The Q-Scope framework was used in the QUARREE100 project. Before diving into the detailed programming of the framework, you should understand how we used it in the “pilot project” QUARREE100. This documentation will frequently refer to the setup we implemented for the project. QUARREE100 is a research project investigating the possibilities of renewable heating of an existing neighborhood. The Q-Scope was used to further investigate citizens’ acceptance of the progress by providing a platform to interact with simulation results regarding energy prices and CO2-emissions.

QUARREE100 user interface

After startup, you see an aerial photograph of the area of importance for the QUARREE100 project, projected onto the table. All existing buildings are displayed, some marked red. These colored buildings are the ones you can interact with using some of the tokens explained below. On the right side, there is an area for global settings, that is to be used only by the “game master” - a person that guides the whole group of users through the workshop. The area contains some positions to switch through the game modes and a range of fields for some gameplay scenarios.

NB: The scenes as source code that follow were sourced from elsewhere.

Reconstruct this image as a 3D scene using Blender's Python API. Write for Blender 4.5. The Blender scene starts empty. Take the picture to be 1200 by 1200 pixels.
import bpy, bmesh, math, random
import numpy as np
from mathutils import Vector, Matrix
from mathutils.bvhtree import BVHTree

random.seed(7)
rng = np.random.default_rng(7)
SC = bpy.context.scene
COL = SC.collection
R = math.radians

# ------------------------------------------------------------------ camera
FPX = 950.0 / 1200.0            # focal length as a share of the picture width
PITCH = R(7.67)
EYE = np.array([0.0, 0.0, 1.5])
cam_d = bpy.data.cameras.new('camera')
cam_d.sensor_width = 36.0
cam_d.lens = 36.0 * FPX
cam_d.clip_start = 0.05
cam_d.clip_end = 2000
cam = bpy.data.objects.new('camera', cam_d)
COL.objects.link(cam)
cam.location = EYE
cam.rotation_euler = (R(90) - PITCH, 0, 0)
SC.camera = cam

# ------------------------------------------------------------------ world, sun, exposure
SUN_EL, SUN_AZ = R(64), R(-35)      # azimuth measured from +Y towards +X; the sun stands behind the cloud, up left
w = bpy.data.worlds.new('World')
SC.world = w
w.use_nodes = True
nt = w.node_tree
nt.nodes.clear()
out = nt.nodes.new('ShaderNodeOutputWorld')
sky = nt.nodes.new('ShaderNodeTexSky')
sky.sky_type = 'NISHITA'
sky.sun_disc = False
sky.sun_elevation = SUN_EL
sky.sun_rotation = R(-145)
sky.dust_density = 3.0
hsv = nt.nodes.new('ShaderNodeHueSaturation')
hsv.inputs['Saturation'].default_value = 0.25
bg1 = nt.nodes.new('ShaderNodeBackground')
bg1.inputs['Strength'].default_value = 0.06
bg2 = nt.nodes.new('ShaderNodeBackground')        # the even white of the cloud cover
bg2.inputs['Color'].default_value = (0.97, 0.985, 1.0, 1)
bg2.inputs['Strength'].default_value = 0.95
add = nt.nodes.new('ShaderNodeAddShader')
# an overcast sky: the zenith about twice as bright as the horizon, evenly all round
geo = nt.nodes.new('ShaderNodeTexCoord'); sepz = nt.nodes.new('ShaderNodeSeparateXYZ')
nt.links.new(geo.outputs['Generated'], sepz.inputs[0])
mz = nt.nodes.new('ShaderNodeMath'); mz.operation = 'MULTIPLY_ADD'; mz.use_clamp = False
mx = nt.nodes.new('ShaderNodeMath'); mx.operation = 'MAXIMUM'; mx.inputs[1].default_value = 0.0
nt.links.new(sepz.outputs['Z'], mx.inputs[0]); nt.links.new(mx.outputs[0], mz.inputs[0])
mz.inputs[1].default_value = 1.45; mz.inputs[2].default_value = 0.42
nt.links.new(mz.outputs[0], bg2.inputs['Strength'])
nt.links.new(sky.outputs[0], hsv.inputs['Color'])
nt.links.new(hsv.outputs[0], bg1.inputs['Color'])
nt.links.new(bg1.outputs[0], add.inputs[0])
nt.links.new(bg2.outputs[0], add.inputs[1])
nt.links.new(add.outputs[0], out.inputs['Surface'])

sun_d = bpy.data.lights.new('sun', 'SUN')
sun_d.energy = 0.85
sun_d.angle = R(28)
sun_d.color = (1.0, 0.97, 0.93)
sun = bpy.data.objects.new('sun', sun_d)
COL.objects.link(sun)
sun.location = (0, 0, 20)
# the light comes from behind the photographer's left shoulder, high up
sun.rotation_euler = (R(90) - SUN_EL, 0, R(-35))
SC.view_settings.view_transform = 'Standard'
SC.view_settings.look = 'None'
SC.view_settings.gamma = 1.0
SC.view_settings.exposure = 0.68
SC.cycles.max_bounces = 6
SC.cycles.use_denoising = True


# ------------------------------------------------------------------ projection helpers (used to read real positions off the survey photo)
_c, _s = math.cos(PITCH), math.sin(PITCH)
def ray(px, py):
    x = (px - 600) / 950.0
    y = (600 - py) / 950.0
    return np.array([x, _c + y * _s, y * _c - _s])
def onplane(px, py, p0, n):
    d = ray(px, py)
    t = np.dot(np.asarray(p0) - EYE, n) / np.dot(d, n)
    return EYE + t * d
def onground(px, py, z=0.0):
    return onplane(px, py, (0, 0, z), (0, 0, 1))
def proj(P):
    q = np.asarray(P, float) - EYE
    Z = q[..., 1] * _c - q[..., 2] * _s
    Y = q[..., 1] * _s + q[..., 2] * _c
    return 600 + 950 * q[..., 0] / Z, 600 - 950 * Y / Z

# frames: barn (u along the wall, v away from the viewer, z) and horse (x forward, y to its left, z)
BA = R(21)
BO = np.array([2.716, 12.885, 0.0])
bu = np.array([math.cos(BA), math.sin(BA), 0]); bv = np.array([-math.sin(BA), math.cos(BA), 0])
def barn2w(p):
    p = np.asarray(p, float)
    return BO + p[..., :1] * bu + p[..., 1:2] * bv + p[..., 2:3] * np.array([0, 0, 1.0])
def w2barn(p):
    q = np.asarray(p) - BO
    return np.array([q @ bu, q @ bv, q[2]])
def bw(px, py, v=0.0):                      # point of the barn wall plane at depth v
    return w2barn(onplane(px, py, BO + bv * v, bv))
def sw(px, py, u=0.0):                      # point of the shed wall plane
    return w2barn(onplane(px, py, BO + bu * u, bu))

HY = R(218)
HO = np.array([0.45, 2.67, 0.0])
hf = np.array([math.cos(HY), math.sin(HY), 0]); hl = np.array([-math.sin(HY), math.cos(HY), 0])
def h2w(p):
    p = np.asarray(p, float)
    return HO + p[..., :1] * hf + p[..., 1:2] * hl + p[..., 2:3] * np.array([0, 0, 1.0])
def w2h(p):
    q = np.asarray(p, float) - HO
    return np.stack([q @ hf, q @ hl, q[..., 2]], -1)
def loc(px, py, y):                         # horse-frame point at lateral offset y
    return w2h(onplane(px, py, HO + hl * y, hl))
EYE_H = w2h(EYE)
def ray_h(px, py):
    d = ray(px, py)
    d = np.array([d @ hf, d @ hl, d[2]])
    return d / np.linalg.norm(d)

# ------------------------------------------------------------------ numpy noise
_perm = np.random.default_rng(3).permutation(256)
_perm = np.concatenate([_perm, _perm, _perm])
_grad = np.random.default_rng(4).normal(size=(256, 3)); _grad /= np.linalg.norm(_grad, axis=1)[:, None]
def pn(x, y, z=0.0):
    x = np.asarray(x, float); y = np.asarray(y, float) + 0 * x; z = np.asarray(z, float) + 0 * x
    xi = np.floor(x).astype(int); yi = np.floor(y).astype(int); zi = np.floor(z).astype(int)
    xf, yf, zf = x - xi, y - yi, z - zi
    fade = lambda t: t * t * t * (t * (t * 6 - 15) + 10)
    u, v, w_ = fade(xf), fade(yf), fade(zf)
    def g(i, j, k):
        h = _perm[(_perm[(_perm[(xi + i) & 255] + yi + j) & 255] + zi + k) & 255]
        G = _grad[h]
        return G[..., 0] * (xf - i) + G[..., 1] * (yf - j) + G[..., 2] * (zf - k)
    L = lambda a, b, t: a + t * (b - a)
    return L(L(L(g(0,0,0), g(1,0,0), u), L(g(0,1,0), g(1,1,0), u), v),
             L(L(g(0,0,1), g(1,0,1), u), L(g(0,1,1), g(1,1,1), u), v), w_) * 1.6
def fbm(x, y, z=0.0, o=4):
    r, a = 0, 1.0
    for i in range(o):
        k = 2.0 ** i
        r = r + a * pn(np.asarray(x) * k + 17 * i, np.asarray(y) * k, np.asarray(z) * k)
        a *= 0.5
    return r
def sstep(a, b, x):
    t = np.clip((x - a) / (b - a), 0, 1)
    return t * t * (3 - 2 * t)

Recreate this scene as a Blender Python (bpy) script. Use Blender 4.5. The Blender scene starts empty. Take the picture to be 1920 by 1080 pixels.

[Image of two little 3D-printed white houses on top of the table top projection]

For the general user interaction, all users get two tokens with which they can select buildings from the map. By placing one of their tokens onto one of the red houses, the users will be able to see the buildings’ address and energy saving on the infoscreen.

[Image of the infoscreen, showing four colored squares, each of which contains the address of the selected houses. In each of the squares there is a table with information on energy saving measures.]

The aim of the QUARREE100 game is to reduce the emissions and lower the energy costs. In order to achieve this, users can choose from (combinations of) options concerning the heating of their house. There are three options to choose from:

  1. energy-saving behavior

  2. conducting the renovation of the house

  3. connecting the house to the QUARREE100-heat-grid

In order to choose from one of these, users have to put one of their tokens into one of the fields above any of the sliders. Each of the fields represents one of the beforementioned actions. The slider will be activated so that one can define the magnitude of their action. Changes will be applied to all houses you have selected simultaneously.

After all users are done with the adjustments, the game master can start the simulation by putting any non-white token onto the global simulation position. The Agent-Based model is thus started and calculates the data for the adjusted buildings.

Now you also see predictions of CO2-emissions and energy costs, pre-calculated by the agent-based model. The data is plotted on a timeline up until the year 2045.

[close-up of a green square showing information of one of the selected houses and two graphs with predicted CO2-emissions and energy costs up until the year 2045.]

The game master can now discuss the calculated data with the users in two different visualization modes. Furthermore, they can pre-define the number of buildings connected to the heat grid to influence the calculation of neighborhood emissions and energy costs.

[Image of the infoscreen showing the neighborhood's cumulated data and the housesholds emissions and energy costs in comparison.]

For the discussion, it was necessary to both focus on individual households’ energy costs and emissions, as well as being able to compare the data of various households between each other.